# Information provided

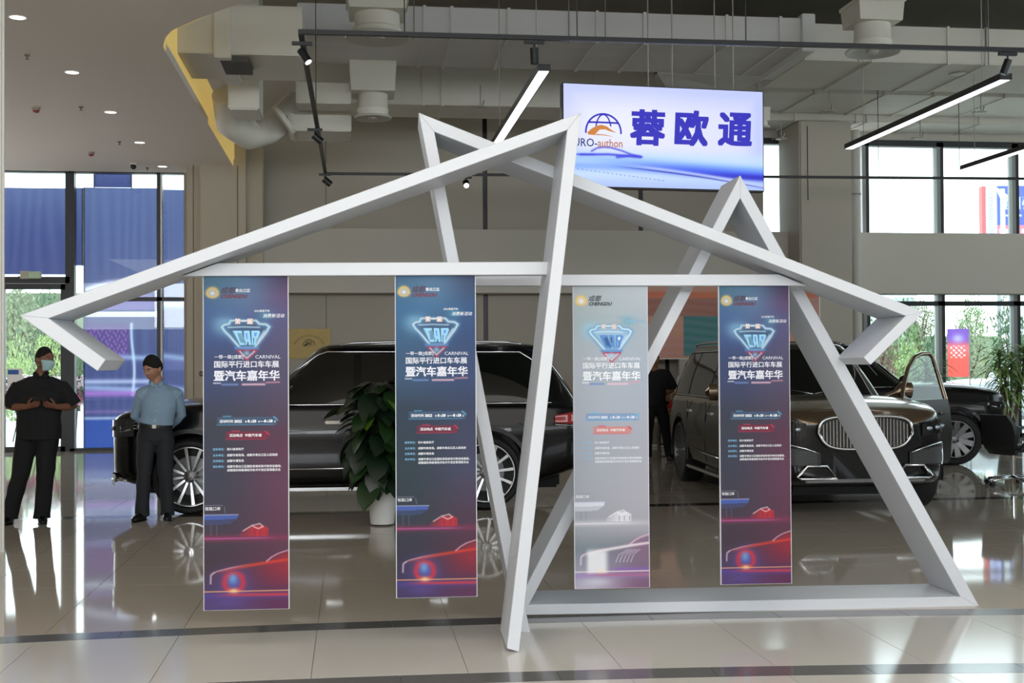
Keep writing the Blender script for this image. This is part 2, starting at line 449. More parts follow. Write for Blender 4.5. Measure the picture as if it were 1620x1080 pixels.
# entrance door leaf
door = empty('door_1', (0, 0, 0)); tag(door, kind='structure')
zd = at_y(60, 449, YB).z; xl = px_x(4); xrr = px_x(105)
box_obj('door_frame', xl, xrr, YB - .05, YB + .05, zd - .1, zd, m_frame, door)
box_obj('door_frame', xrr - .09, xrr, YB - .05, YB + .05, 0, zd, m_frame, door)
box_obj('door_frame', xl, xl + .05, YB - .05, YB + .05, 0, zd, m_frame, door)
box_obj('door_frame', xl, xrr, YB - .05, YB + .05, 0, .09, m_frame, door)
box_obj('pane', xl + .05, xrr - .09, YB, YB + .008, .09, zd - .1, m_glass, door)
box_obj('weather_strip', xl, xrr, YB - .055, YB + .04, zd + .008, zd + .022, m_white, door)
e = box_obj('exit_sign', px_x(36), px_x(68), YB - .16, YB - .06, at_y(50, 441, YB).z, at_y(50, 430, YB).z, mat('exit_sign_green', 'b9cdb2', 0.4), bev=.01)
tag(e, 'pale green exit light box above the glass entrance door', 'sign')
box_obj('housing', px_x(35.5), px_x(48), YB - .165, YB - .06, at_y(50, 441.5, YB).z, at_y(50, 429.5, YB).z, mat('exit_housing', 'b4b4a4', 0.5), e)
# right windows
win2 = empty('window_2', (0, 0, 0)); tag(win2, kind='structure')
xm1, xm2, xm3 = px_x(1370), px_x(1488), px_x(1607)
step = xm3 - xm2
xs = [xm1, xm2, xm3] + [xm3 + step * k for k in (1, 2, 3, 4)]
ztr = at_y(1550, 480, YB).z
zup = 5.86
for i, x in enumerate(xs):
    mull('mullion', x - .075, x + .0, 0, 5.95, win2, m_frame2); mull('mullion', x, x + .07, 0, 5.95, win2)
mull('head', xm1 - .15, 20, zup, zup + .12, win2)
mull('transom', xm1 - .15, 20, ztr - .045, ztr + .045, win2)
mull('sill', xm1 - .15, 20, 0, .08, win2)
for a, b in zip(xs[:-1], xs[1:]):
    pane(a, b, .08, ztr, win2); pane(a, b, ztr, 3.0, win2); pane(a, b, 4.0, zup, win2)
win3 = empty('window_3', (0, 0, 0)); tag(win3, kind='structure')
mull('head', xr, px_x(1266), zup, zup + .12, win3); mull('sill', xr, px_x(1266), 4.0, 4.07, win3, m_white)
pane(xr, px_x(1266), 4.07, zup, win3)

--

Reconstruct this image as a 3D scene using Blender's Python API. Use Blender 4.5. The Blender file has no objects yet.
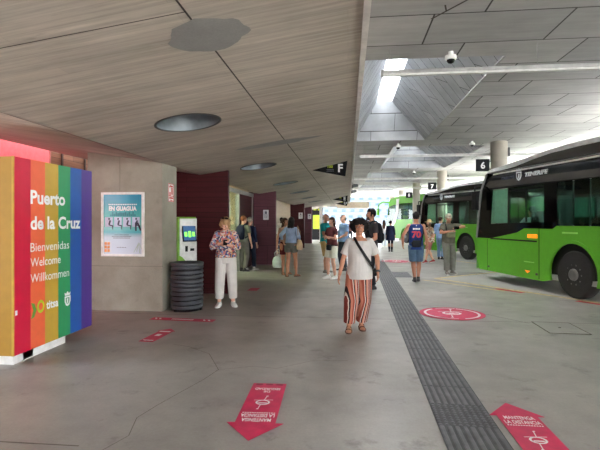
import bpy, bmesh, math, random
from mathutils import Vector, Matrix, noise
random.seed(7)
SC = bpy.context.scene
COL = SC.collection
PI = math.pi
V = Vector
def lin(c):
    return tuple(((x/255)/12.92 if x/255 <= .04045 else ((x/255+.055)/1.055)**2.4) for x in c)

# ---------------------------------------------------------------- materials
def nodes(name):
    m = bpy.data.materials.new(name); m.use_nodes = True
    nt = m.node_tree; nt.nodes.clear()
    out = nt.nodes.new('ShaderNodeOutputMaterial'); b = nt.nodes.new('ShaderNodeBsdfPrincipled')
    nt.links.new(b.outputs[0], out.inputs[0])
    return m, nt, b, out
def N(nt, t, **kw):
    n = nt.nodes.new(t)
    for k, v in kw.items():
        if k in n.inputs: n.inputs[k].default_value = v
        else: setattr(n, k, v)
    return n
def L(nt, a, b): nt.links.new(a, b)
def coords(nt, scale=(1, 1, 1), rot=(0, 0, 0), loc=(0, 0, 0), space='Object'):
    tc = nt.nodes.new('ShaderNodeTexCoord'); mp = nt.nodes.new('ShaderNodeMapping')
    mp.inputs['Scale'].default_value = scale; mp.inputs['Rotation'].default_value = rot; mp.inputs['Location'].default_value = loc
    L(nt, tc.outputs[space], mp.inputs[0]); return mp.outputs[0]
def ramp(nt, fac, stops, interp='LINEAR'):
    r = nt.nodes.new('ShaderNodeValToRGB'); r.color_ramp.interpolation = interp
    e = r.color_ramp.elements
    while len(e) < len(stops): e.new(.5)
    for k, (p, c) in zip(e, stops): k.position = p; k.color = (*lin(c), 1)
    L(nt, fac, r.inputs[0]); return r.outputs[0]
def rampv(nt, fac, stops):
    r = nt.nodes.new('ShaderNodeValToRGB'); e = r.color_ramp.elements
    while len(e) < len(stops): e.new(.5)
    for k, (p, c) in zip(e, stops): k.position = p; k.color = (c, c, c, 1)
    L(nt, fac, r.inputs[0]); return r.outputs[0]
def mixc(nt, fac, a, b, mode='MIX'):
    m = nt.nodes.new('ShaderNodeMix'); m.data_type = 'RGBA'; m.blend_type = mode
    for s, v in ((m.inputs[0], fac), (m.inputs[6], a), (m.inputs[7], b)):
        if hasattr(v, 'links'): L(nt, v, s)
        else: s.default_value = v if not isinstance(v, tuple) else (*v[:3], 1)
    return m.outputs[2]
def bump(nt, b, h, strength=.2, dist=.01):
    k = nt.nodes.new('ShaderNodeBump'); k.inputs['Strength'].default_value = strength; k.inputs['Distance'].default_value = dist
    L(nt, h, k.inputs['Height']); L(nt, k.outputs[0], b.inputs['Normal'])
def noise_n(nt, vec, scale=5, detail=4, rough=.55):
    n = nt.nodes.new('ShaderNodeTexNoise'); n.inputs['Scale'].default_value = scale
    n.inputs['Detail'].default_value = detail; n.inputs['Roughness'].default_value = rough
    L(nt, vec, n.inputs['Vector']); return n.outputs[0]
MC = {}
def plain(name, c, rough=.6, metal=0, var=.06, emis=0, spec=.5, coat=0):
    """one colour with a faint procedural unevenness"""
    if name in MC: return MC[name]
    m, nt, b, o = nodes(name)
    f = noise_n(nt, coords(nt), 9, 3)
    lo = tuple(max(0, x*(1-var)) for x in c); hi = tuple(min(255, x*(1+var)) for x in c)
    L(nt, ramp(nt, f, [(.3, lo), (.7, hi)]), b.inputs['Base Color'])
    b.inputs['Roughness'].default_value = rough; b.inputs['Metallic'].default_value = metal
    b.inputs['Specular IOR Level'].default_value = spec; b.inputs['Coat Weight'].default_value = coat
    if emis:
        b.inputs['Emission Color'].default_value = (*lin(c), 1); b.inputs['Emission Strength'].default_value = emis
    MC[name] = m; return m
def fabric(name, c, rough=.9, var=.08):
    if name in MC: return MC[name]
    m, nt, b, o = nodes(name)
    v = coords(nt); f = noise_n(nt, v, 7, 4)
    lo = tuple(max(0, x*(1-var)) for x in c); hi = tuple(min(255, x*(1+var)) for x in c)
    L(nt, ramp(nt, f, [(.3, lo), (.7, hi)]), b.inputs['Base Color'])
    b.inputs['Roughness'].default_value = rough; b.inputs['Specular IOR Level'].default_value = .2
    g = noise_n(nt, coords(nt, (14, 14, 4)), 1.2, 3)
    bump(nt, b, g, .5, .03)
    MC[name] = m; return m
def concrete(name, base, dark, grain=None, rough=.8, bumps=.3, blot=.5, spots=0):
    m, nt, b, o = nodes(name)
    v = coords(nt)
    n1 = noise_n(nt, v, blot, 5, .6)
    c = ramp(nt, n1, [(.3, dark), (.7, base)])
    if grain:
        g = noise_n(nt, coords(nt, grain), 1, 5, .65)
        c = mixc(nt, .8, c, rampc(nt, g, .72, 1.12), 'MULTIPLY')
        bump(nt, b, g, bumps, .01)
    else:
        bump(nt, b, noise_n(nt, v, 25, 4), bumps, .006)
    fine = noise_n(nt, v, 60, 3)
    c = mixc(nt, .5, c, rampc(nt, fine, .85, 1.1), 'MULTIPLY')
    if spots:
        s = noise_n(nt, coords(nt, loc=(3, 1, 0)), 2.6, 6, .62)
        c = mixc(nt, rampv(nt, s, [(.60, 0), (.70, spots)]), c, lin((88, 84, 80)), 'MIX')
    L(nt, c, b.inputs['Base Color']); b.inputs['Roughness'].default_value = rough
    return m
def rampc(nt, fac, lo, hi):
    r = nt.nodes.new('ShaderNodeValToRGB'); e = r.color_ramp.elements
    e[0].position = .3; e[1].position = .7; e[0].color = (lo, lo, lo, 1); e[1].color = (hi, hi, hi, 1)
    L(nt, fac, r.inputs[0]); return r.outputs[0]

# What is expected
Starting at the line that contains "Reconstruct this image" and ending at the line that contains "return tuple(((x/255)/12.92 if", give the lines again exactly. Do not include the pictures.

# Solution for this problem
Reconstruct this image as a 3D scene using Blender's Python API. Use Blender 4.5. The Blender file has no objects yet.
import bpy, bmesh, math, random
from mathutils import Vector, Matrix, noise
random.seed(7)
SC = bpy.context.scene
COL = SC.collection
PI = math.pi
V = Vector
def lin(c):
    return tuple(((x/255)/12.92 if x/255 <= .04045 else ((x/255+.055)/1.055)**2.4) for x in c)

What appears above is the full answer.